**SET EXERCISE**
Output, please, exactly those lines of the listing that come before the line with "SC.camera = cam", along with that line itself.

------------------------------------------------------------------------

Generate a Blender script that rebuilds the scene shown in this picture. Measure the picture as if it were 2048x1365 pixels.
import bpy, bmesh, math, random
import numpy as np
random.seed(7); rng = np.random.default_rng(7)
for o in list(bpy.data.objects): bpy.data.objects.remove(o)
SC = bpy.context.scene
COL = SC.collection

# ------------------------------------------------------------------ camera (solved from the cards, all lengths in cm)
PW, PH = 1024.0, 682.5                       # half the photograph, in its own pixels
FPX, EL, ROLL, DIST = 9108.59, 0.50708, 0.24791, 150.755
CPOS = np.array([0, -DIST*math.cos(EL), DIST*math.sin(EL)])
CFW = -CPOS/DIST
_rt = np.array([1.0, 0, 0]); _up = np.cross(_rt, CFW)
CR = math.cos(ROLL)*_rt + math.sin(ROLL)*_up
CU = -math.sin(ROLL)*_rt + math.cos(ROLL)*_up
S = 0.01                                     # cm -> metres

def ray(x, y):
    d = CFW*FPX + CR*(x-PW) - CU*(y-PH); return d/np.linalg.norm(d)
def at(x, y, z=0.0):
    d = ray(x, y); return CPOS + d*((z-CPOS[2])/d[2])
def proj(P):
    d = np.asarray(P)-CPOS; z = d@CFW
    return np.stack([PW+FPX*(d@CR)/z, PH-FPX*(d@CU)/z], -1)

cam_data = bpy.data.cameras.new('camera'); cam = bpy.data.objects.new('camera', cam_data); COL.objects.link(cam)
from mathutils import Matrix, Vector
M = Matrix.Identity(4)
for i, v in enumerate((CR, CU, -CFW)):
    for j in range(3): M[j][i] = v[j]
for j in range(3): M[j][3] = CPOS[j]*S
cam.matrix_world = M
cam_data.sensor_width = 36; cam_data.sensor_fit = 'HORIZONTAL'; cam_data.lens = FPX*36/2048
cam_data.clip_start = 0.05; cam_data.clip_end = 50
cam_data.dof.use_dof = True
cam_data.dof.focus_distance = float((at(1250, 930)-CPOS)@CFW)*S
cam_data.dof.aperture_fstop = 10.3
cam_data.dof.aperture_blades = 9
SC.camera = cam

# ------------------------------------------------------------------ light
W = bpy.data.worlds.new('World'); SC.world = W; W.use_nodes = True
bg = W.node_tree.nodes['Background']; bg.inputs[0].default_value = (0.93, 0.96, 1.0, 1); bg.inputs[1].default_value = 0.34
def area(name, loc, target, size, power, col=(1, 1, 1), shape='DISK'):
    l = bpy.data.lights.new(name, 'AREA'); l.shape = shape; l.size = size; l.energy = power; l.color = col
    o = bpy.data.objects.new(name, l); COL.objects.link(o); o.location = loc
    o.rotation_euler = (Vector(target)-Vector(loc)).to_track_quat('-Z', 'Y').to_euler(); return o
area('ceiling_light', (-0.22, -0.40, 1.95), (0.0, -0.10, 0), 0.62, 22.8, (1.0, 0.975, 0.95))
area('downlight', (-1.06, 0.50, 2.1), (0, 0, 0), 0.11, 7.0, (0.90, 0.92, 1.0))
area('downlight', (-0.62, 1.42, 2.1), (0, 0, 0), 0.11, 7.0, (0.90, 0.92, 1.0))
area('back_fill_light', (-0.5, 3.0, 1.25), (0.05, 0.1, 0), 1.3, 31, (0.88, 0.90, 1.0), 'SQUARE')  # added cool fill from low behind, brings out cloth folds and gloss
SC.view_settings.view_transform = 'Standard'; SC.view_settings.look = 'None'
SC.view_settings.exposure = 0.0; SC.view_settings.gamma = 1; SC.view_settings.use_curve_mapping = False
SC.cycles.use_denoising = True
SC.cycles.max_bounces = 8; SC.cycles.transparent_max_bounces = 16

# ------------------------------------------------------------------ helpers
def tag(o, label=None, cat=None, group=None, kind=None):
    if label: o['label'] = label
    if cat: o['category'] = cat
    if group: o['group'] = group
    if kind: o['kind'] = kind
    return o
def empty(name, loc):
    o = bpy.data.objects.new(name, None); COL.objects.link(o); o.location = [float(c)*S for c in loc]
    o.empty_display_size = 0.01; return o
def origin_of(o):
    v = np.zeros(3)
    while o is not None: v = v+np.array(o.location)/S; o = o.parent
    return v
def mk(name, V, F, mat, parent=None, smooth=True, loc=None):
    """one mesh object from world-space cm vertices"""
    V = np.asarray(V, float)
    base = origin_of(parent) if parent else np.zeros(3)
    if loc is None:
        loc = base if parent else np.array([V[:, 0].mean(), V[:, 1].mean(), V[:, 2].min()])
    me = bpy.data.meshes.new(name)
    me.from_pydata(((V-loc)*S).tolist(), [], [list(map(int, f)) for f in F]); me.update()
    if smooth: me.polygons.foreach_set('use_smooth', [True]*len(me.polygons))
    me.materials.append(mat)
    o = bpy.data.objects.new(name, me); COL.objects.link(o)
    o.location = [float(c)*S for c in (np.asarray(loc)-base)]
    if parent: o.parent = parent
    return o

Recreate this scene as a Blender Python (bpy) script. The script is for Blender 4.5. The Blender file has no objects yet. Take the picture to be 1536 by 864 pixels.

------------------------------------------------------------------------

**EXERCISE SOLUTION**
Generate a Blender script that rebuilds the scene shown in this picture. Measure the picture as if it were 2048x1365 pixels.
import bpy, bmesh, math, random
import numpy as np
random.seed(7); rng = np.random.default_rng(7)
for o in list(bpy.data.objects): bpy.data.objects.remove(o)
SC = bpy.context.scene
COL = SC.collection

# ------------------------------------------------------------------ camera (solved from the cards, all lengths in cm)
PW, PH = 1024.0, 682.5                       # half the photograph, in its own pixels
FPX, EL, ROLL, DIST = 9108.59, 0.50708, 0.24791, 150.755
CPOS = np.array([0, -DIST*math.cos(EL), DIST*math.sin(EL)])
CFW = -CPOS/DIST
_rt = np.array([1.0, 0, 0]); _up = np.cross(_rt, CFW)
CR = math.cos(ROLL)*_rt + math.sin(ROLL)*_up
CU = -math.sin(ROLL)*_rt + math.cos(ROLL)*_up
S = 0.01                                     # cm -> metres

def ray(x, y):
    d = CFW*FPX + CR*(x-PW) - CU*(y-PH); return d/np.linalg.norm(d)
def at(x, y, z=0.0):
    d = ray(x, y); return CPOS + d*((z-CPOS[2])/d[2])
def proj(P):
    d = np.asarray(P)-CPOS; z = d@CFW
    return np.stack([PW+FPX*(d@CR)/z, PH-FPX*(d@CU)/z], -1)

cam_data = bpy.data.cameras.new('camera'); cam = bpy.data.objects.new('camera', cam_data); COL.objects.link(cam)
from mathutils import Matrix, Vector
M = Matrix.Identity(4)
for i, v in enumerate((CR, CU, -CFW)):
    for j in range(3): M[j][i] = v[j]
for j in range(3): M[j][3] = CPOS[j]*S
cam.matrix_world = M
cam_data.sensor_width = 36; cam_data.sensor_fit = 'HORIZONTAL'; cam_data.lens = FPX*36/2048
cam_data.clip_start = 0.05; cam_data.clip_end = 50
cam_data.dof.use_dof = True
cam_data.dof.focus_distance = float((at(1250, 930)-CPOS)@CFW)*S
cam_data.dof.aperture_fstop = 10.3
cam_data.dof.aperture_blades = 9
SC.camera = cam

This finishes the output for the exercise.